Read on to page two to find out how the Democrats prevented the possibility of a break-in to the party's campaign database.

A hallmark of the campaign was the ability of Obama's supporters to short-circuit "filters" such as lobbyists and media, Self said, to go direct to the people. But he said it's unlikely that this will extend any time soon to asking voters directly to pay for government projects.

And even though Obama's strategy was to bypass power brokers, Self doesn't see this as the end of representative democracy.

"Industry groups need to adapt to the same sort of thing - they can be more responsive to their whole community," Self said. As an example, he said having discussions with groups interested in net neutrality -- ensuring that all data sent over the internet is treated the same - is "still part of the process".

He said it was "not exactly correct" to call Organising for America a permanent election campaign.

"Just because you are messaging supporters doesn't mean that you are campaigning," Self said.

"You want to encourage this interaction and transparency.

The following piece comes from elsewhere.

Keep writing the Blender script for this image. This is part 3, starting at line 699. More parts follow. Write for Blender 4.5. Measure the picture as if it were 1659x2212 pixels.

"(President) Obama has said that he's going to use this group to further his legislative agenda - that's a good thing to have 13 million Americans pushing forward. Any time you have more individuals in the political process the more it's a good thing for the country and the more people you get out there voting the better."

"Digital Watergate"?
Self wouldn't be drawn on whether the Democrats had experienced a "digital Watergate" - a break-in to the party's campaign database - but said "security is a big focus". 

"We employ all sorts of industry best practices to secure data (and) monitor access to it. here were always cases of people trying to hack every website out there - any public-facing site is a target these days."

And although the technology behind the successful campaign was built largely on free and open source software such as PHP and Apache, Self declined any credit for President Obama's post-election tilt towards such software.

"I wouldn't say we were writing policy for the President."